Tali osservazioni hanno indotto il fisico a ritenere che gli artisti islamici avessero elementi concettuali che anticipano di circa 500 anni le scoperte della fisica dei quanti.
Ritrovo l’argomento sul n. 88 della rivista Hera di maggio 2007 in un articolo a firma di Michele Melchiorre che illustra come nel 1989 già il fisico Roger Penrose affermò che la mente umana e la coscienza seguono modelli matematici tipici della fisica quantistica, “una visione che oggi molti fisici stanno sposando - leggo nell’articolo - e che relaziona la coscienza alla struttura più sottile dell’universo, ad una sorta di reticolo energetico le cui maglie assomiglierebbero ad un reticolo cristallino, su cui tutta la creazione si dipana”.
Tale schema viene ricollegato alla teoria del fisico David Bohm dell’Università di Londra secondo il quale nell’universo sono ravvisabili due ordini di realtà, uno esplicito e visibile, l’altro implicito che costituisce l’essenza di quanto vediamo e che viene rappresentato come un reticolo di natura energetica “contenente un enorme oceano di energia”.

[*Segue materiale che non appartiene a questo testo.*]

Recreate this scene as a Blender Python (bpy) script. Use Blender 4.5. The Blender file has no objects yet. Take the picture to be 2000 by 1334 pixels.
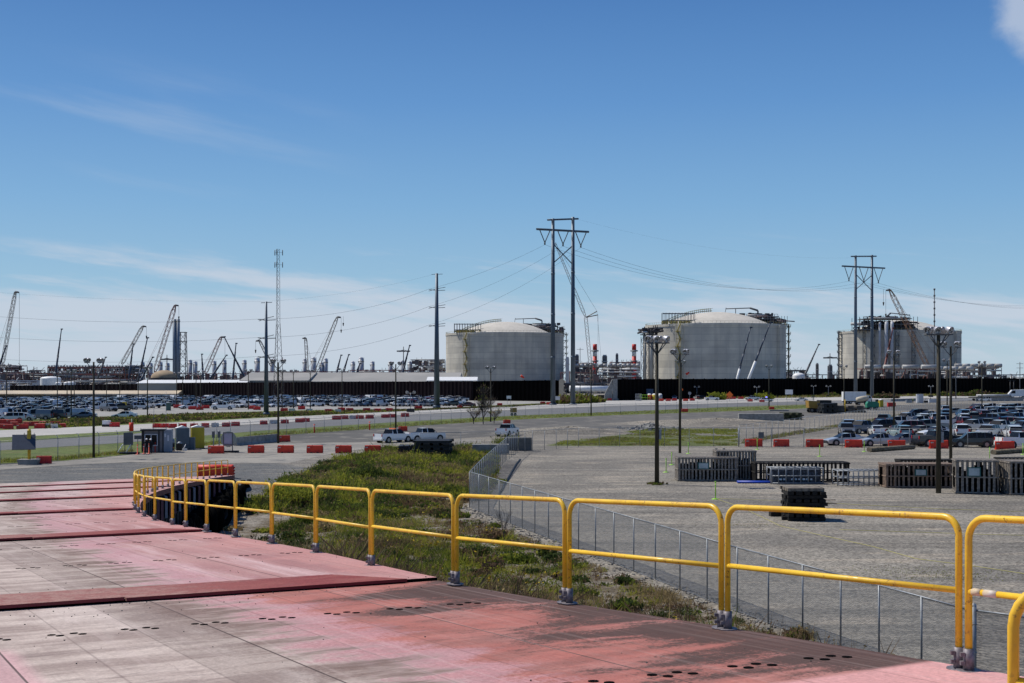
import bpy, bmesh, math, random
import numpy as np
from mathutils import Vector, Matrix
random.seed(7); np.random.seed(7)
S = bpy.context.scene
COL = S.collection
R = math.radians
# ---------------------------------------------------------------- camera
CH = 9.0; F = 2500.0; HZ = 739.0
cam = bpy.data.cameras.new('camera'); cam.lens = 45; cam.sensor_width = 36
cam.shift_y = (HZ-667)/2000.0; cam.clip_start = .2; cam.clip_end = 20000
co = bpy.data.objects.new('camera', cam); co.location = (0, 0, CH); co.rotation_euler = (R(90), 0, 0)
COL.objects.link(co); S.camera = co
# ---------------------------------------------------------------- node helpers
class NT:
    def __init__(s, tree): s.t = tree; s.t.nodes.clear()
    def n(s, typ, ins=None, **pr):
        nd = s.t.nodes.new(typ)
        for k, v in pr.items(): setattr(nd, k, v)
        for k, v in (ins or {}).items(): s.set(nd.inputs[k], v)
        return nd
    def set(s, sock, v):
        if isinstance(v, bpy.types.NodeSocket): s.t.links.new(v, sock)
        else:
            if sock.type == 'RGBA' and len(v) == 3: v = (*v, 1)
            sock.default_value = v
    def m(s, op, a, b=0.0, c=0.0):
        nd = s.t.nodes.new('ShaderNodeMath'); nd.operation = op
        for i, v in enumerate((a, b, c)): s.set(nd.inputs[i], v)
        return nd.outputs[0]
    def mix(s, f, a, b, bt='MIX'):
        nd = s.t.nodes.new('ShaderNodeMix'); nd.data_type = 'RGBA'; nd.blend_type = bt
        s.set(nd.inputs[0], f); s.set(nd.inputs[6], a); s.set(nd.inputs[7], b)
        return nd.outputs[2]
    def mr(s, v, lo, hi, a=0.0, b=1.0):
        nd = s.t.nodes.new('ShaderNodeMapRange'); nd.interpolation_type = 'SMOOTHSTEP'
        for i, q in enumerate((v, lo, hi, a, b)): s.set(nd.inputs[i], q)
        return nd.outputs[0]
    def co(s, sc=(1, 1, 1), kind='Object'):
        tc = s.t.nodes.new('ShaderNodeTexCoord')
        mp = s.t.nodes.new('ShaderNodeMapping'); s.t.links.new(tc.outputs[kind], mp.inputs[0])
        mp.inputs['Scale'].default_value = sc
        return mp.outputs[0]
    def noise(s, vec, scale, detail=4, rough=.55):
        return s.n('ShaderNodeTexNoise', {'Vector': vec, 'Scale': scale, 'Detail': detail, 'Roughness': rough}).outputs[0]
    def xyz(s, vec):
        nd = s.n('ShaderNodeSeparateXYZ', {0: vec}); return nd.outputs
MATS = {}
def newmat(name):
    m = bpy.data.materials.new(name); m.use_nodes = True; MATS[name] = m
    return m, NT(m.node_tree)
def finish(nt, color, rough=.6, metal=0., bump=None, bstr=.3, bdist=.05, spec=.5, coat=0., alpha=None):
    p = nt.n('ShaderNodeBsdfPrincipled', {'Base Color': color, 'Roughness': rough, 'Metallic': metal, 'Specular IOR Level': spec, 'Coat Weight': coat})
    if bump is not None:
        b = nt.n('ShaderNodeBump', {'Height': bump, 'Strength': bstr, 'Distance': bdist})
        nt.set(p.inputs['Normal'], b.outputs[0])
    o = nt.n('ShaderNodeOutputMaterial')
    if alpha is not None:
        tr = nt.n('ShaderNodeBsdfTransparent')
        mx = nt.n('ShaderNodeMixShader', {0: alpha, 1: tr.outputs[0], 2: p.outputs[0]})
        nt.set(o.inputs[0], mx.outputs[0])
    else: nt.set(o.inputs[0], p.outputs[0])
    return p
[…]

Tali affermazioni mi riportavano all’intuizione - che ho illustrato nel mio ultimo libro “Il quadrato magico del SATOR- il segreto dei maestri costruttori” edito dalle Mediterranee - secondo la quale, il misterioso simbolo che appare ai margini di costruzioni medievali, ma anche molto più antiche, come a Pompei, consentirebbe, unendo le lettere delle cinque parole da cui è formata l’intera iscrizione, di tracciare una griglia, un reticolo che ho chiamato Matrix perché costituirebbe la matrice della creazione, le acque primordiali informate dallo Spirito da cui emergerebbe l’intera creazione.
Gli architetti di diverse tradizioni ed aree geografiche si sarebbero dunque tramandato un segreto che ha fatto sì che l’arte della costruzione rappresentasse per eccellenza un percorso iniziatico.
Iniziatico non solo per quanto custodito dalla Massoneria, ma soprattutto perché Architetto è, secondo l’etimologia greca della parola, colui che crea con 0 dall’Archè, dal principio di ogni cosa, dalla Matrix in cui da una punto centrale indicato da una N (come Nous) nel quadrato magico del SATOR, si irradierebbe il suono della creazione, il Verbo ordinatore. Insomma nella Matrix, vi è l’energia della creazione ed ogni linea costituisce la legge che rende ciò che emerge conforme all’ordine divino.
Questo spiegherebbe l’armonia espressa dalle costruzioni sacre ed il loro ruolo di microcosmo perfetto, di paradiso in terra per cui l’Architetto non farebbe altro che reiterare l’atto cosmogonico del Grande Architetto dell’Universo. Sovrapponendo la griglia a piante o sezioni di monumenti sacri di varie tradizioni ho dato sostegno alla mia ipotesi.
Nel settembre 2006 un viaggio in Sicilia mi pone davanti i meravigliosi mosaici della cappella palatina di Palermo e del duomo di Monreale, arricchendo di materiale la mia ricerca perché nelle decorazioni delle maestranze arabo-normanne si coglie ad occhio il ruolo svolto dal magico quadrato in cui ho rinvenuto la geometria sacra, la quadratura del cerchio, il rapporto aureo, oltre a simboli ed alfabeti che tutti appaiono scaturire dalla rete della Dea Madre tessitrice.
Ai tempi erano molto più avanti in tutti i campi della tecnica e della tecnologia” .
Invero la conoscenza espressa nell’arte islamica - che si basa in prevalenza sulla stella ad 8 e 10 punte, ma anche nelle costruzioni sacre di altre culture - aveva natura iniziatica e dunque era custodita gelosamente.
Di fatto era racchiusa semplicemente in una quadrato, simbolo della manifestazione divina, della creazione, caratterizzato da un reticolo di linee esprimenti la legge dell’armonia divina.
Difficile dire fino a che punto gli iniziati delle varie culture avessero anche conoscenze matematiche e tecnologiche, se conoscessero i numeri dell’infinito e in che misura ovvero se avessero ricevuto quale dono divino il magico quadrato tentando, come i Pitagorici, di ricavarne le leggi che governato la creazione.
L’aspetto di straordinario interesse è che scienziati contemporanei stiano dimostrando quanto gli antichi custodivano gelosamente.